DATA LINES:
###
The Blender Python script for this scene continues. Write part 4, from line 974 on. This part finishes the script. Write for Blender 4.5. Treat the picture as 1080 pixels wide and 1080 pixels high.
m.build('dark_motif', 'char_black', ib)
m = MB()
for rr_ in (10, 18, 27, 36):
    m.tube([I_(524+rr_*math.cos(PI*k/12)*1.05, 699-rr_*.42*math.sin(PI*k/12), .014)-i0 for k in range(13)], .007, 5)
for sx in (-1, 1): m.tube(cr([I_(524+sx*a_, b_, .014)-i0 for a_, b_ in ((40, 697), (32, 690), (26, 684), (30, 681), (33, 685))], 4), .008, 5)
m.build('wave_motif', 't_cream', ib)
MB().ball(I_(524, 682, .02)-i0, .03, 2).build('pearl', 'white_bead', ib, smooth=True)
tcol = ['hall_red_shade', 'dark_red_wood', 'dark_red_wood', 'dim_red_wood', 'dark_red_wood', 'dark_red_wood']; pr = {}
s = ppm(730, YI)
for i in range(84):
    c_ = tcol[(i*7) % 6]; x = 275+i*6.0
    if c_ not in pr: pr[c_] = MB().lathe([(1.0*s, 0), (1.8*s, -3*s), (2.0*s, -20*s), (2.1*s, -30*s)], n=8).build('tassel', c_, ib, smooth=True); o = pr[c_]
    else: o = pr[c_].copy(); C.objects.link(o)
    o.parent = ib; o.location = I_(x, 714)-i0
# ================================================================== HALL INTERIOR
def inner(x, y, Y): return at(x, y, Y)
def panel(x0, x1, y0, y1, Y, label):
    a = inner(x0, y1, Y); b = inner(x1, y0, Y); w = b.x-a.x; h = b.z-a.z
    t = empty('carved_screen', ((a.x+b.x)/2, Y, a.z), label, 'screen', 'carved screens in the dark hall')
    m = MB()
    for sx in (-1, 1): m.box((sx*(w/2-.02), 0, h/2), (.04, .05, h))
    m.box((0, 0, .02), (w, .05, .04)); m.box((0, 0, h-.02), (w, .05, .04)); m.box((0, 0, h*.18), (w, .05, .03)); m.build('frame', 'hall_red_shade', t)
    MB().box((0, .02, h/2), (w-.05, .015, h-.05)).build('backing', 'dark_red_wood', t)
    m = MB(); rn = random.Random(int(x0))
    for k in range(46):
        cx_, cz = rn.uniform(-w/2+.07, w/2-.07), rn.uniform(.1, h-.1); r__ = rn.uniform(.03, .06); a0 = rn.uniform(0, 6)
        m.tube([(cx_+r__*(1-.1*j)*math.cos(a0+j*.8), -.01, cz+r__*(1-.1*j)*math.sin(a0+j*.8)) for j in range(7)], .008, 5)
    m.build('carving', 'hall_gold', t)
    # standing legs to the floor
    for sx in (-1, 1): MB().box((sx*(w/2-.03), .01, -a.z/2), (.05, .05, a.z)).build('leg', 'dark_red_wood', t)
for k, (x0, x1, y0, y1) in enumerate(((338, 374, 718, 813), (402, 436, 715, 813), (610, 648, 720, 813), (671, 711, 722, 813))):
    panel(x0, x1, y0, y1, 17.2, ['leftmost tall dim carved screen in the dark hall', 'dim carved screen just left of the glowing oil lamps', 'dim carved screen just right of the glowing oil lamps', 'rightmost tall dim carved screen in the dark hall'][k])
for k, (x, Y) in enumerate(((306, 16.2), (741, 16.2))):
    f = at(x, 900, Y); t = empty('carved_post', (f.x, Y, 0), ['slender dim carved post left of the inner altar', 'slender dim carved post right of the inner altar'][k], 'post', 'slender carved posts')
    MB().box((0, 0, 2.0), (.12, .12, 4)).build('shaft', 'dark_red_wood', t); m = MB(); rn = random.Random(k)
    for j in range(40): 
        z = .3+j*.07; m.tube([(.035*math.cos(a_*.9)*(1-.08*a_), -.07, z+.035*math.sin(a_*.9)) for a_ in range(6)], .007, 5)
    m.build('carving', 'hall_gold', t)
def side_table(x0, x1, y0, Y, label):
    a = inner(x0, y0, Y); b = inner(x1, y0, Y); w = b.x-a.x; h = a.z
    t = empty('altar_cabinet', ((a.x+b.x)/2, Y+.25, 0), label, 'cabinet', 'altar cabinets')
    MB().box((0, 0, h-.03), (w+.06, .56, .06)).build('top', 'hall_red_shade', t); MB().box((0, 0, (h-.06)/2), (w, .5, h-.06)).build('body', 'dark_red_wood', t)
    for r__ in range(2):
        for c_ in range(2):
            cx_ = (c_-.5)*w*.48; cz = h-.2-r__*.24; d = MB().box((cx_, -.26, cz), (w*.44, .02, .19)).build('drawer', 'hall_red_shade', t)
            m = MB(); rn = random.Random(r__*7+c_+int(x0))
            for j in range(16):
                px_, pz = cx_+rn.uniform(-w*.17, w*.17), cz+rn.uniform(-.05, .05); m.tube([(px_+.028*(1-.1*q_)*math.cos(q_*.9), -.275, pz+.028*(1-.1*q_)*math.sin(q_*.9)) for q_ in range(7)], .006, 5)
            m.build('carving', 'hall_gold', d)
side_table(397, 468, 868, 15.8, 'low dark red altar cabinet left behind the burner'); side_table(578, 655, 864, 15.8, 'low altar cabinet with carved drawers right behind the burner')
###
WHAT IS REQUIRED: Every line from the one containing "z = .3+j*.07;" through the end of the data must be repeated exactly, and no other line.

PROBLEM SOLUTION:
        z = .3+j*.07; m.tube([(.035*math.cos(a_*.9)*(1-.08*a_), -.07, z+.035*math.sin(a_*.9)) for a_ in range(6)], .007, 5)
    m.build('carving', 'hall_gold', t)
def side_table(x0, x1, y0, Y, label):
    a = inner(x0, y0, Y); b = inner(x1, y0, Y); w = b.x-a.x; h = a.z
    t = empty('altar_cabinet', ((a.x+b.x)/2, Y+.25, 0), label, 'cabinet', 'altar cabinets')
    MB().box((0, 0, h-.03), (w+.06, .56, .06)).build('top', 'hall_red_shade', t); MB().box((0, 0, (h-.06)/2), (w, .5, h-.06)).build('body', 'dark_red_wood', t)
    for r__ in range(2):
        for c_ in range(2):
            cx_ = (c_-.5)*w*.48; cz = h-.2-r__*.24; d = MB().box((cx_, -.26, cz), (w*.44, .02, .19)).build('drawer', 'hall_red_shade', t)
            m = MB(); rn = random.Random(r__*7+c_+int(x0))
            for j in range(16):
                px_, pz = cx_+rn.uniform(-w*.17, w*.17), cz+rn.uniform(-.05, .05); m.tube([(px_+.028*(1-.1*q_)*math.cos(q_*.9), -.275, pz+.028*(1-.1*q_)*math.sin(q_*.9)) for q_ in range(7)], .006, 5)
            m.build('carving', 'hall_gold', d)
side_table(397, 468, 868, 15.8, 'low dark red altar cabinet left behind the burner'); side_table(578, 655, 864, 15.8, 'low altar cabinet with carved drawers right behind the burner')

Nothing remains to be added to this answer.